Sebagai kota yang dijuluki Kota Kuda, Khalisa berharap agar keberadaan delman di Kuningan jangan sampai punah. Karena merupakan ciri khas dari Kabupaten Kuningan itu sendiri.

Sementara itu Kusmadi (63) yang berprofesi sebagai seorang kusir delman, tampak sedang duduk di dalam delmannya yang berwarna pink dengan dipenuhi aneka hiasan bunga dan lampu. Meskipun sudah menghias delmannya semenarik mungkin. Namun, hingga sore hari, Kusmadi masih belum menarik penumpang.

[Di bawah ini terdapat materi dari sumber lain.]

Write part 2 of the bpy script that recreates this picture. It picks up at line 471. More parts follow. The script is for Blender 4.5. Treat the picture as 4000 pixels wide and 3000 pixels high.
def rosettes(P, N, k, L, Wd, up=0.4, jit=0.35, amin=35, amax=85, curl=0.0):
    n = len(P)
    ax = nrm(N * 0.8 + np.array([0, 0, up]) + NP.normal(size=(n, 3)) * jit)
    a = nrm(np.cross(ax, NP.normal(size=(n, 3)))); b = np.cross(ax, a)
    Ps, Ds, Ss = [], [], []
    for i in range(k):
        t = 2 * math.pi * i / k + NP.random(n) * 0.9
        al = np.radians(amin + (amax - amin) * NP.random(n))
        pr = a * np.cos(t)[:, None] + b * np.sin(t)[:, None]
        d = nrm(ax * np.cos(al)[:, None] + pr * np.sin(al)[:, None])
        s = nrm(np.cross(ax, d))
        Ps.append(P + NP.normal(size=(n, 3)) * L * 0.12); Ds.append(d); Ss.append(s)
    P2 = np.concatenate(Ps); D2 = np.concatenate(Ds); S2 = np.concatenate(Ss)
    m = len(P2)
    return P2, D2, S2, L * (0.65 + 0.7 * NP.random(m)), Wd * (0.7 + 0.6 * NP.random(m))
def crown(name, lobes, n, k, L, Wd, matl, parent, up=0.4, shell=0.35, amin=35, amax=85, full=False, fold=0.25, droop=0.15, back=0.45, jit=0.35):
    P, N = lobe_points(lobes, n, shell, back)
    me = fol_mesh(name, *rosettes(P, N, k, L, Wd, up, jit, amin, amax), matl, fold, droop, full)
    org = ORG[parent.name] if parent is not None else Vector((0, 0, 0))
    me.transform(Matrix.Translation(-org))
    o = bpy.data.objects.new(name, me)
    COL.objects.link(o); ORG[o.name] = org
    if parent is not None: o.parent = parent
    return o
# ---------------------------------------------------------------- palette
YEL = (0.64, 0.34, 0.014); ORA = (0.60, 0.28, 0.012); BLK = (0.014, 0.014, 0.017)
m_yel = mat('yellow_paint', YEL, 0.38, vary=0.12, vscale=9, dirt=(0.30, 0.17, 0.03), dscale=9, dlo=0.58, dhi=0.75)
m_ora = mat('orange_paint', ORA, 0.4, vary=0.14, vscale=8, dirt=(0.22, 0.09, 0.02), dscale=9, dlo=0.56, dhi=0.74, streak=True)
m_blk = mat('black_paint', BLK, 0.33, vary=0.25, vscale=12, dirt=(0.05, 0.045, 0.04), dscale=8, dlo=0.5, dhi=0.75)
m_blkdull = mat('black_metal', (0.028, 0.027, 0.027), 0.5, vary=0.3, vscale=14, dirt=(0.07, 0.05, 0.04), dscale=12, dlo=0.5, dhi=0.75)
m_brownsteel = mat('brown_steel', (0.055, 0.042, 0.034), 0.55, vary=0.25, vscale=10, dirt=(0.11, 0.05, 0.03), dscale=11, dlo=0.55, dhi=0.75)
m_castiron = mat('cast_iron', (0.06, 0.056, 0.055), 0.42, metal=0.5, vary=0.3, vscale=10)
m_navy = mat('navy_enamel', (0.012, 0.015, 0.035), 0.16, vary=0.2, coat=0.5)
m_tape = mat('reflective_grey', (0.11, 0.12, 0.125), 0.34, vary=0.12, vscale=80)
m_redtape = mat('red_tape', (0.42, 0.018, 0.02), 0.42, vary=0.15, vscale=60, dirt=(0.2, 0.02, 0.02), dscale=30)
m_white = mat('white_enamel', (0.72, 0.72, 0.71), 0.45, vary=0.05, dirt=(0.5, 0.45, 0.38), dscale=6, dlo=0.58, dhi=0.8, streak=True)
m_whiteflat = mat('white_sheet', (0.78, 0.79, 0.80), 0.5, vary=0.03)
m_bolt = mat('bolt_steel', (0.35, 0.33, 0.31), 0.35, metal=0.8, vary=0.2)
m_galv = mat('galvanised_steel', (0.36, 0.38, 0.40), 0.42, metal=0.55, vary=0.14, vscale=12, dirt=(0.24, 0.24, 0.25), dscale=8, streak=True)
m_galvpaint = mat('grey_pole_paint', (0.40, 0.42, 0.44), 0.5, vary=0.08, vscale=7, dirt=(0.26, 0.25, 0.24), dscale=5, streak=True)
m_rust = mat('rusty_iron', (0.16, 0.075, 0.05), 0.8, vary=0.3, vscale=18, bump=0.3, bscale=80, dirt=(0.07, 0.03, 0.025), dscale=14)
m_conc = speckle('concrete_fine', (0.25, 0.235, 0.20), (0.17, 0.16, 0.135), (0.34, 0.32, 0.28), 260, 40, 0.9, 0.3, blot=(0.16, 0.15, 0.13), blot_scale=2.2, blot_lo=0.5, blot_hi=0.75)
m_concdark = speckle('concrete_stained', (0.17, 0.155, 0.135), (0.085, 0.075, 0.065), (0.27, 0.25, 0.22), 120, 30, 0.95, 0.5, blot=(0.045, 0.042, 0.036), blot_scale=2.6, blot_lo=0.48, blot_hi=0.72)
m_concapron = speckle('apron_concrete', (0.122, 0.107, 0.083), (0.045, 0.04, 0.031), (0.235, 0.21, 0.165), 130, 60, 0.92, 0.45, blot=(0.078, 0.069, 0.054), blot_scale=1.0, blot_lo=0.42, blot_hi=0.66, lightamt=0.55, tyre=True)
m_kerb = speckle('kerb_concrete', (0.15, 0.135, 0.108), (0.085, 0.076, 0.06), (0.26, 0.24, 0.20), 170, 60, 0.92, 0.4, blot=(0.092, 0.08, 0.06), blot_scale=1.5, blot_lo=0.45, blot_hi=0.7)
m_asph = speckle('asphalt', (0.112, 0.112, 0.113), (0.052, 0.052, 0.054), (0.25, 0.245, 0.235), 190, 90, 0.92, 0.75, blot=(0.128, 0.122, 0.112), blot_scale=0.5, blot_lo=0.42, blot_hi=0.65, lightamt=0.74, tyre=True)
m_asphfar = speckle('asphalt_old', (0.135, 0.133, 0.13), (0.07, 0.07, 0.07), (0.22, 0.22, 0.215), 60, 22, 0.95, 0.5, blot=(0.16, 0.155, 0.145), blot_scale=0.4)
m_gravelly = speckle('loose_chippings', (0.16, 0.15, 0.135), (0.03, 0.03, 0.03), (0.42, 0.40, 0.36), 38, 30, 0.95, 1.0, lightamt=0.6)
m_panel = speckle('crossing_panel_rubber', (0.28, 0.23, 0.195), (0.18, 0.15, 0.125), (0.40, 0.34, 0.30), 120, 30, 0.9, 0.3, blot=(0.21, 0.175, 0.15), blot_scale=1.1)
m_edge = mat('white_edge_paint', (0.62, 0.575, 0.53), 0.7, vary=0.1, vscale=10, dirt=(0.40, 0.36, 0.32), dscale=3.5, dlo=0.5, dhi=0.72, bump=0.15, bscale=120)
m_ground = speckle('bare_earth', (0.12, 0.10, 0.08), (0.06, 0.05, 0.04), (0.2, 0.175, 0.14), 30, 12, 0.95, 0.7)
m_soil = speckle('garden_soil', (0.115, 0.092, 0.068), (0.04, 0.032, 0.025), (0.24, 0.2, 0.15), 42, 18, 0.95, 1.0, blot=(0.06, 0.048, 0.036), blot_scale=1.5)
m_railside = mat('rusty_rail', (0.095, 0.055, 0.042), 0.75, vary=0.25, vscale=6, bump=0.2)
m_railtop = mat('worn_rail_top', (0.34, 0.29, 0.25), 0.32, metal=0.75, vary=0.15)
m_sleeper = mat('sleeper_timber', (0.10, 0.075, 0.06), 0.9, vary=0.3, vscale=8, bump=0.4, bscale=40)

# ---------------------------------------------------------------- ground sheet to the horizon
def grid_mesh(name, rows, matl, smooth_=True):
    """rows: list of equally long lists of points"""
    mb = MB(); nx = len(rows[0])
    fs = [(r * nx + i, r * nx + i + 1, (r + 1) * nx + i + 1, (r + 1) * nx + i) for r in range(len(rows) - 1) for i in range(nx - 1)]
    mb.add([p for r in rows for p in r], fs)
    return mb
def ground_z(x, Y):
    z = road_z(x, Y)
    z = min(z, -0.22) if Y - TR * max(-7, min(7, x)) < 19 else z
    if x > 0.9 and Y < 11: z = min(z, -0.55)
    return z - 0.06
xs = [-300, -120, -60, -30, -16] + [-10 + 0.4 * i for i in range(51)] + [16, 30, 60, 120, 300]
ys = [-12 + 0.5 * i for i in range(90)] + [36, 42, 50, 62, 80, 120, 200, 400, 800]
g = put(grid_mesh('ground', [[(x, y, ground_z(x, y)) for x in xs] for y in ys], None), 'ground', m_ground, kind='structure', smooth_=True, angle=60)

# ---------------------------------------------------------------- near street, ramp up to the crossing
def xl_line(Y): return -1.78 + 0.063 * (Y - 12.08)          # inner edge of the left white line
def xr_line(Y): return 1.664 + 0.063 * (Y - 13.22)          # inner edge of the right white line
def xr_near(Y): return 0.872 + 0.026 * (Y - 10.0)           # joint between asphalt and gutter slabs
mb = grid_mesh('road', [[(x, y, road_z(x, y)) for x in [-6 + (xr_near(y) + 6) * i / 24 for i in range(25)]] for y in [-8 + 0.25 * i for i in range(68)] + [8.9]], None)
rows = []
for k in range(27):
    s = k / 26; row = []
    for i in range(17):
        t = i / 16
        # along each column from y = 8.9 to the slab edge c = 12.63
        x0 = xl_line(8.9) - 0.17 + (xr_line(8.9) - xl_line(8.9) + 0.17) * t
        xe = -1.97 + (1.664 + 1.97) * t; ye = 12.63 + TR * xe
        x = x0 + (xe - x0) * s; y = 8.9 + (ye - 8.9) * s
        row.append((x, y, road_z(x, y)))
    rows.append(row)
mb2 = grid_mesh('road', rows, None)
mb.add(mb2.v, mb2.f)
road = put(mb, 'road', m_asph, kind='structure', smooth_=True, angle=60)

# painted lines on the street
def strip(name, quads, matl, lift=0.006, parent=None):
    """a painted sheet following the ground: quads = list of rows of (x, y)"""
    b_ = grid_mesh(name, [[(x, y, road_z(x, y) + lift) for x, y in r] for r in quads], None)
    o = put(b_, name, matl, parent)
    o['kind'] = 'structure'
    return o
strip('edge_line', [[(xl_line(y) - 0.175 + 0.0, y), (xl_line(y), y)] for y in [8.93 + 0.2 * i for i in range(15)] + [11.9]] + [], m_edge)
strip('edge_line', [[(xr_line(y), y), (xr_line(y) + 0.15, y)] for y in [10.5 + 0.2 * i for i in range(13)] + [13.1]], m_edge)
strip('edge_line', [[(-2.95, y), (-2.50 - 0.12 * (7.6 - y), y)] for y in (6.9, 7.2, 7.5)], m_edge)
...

“Pendapatan nggak menentu, susah. Tadi saja berangkat jam 14.00 WIB sampai sekarang belum narik. Kadang pulang ke rumah nggak bawa uang,” tutur Kusmadi.

Kusmadi sendiri sudah berprofesi sebagai kusir delman selama puluhan tahun. Menurut Kusmadi, dulu, delman merupakan transportasi utama masyarakat Kuningan. Setidaknya, di tahun 1980 sampai 2010, ada sekitar ratusan delman transportasi yang ada di Kuningan

“Saya sudah jadi kusir delman dari tahun 1985, sudah 30 tahun lebih jadi kusir, dulu mah bukan kuda hias, tapi kuda tarik. Dulu mah ada banyak delman sampai 400 delman ada. Julukan Kuningan Kota Kuda itu dari situ, karena Kuningan banyak delmannya, lambangnya juga kuda, ” tutur Kusmadi.

Menurut Kusmadi, populasi delman Kuningan lebih banyak dibandingkan dengan becak. Hal ini disebabkan karena kondisi tanah Kuningan yang naik-turun sehingga sulit untuk dilintasi oleh becak.

“Becak nggak ada di Kuningan, jalan Kuningan tuh naik turun. Becak mah nggak bakal kuat, tapi kuda kuat,” tutur Kusmadi.

Tidak seperti sekarang, dulu, meskipun delman tidak dihiasi sama sekali. Namun, delman Kusmadi sering menarik penumpang. Dalam sehari, Kusmadi bisa mengantar puluhan penumpang. Kala itu, untuk sekali naik delman, Kusmadi memasang tarif sekitar Rp 250.

“Harganya cuman Rp 250, cuman penumpangnya banyak, sehari bisa sampai 50 penumpang. Nganternya jauh-jauh. Kalau ke sebelah barat bisa ke Karangwangi, Lengkong, Kalau sebelum beratnya bisa sampai Babakan, Cigaduh. Kalau sebelah selatan yang bisa sampai Cilimus. Itu tahun 1980-an, angkot masih belum ada,” tutur Kusmadi.

Namun, semenjak Alun-alun Kuningan mulai direvitalisasi dan dijadikan taman kota, ditambah dengan hadirnya transportasi modern. Perlahan, Kusnadi mengalami penurunan pendapatan.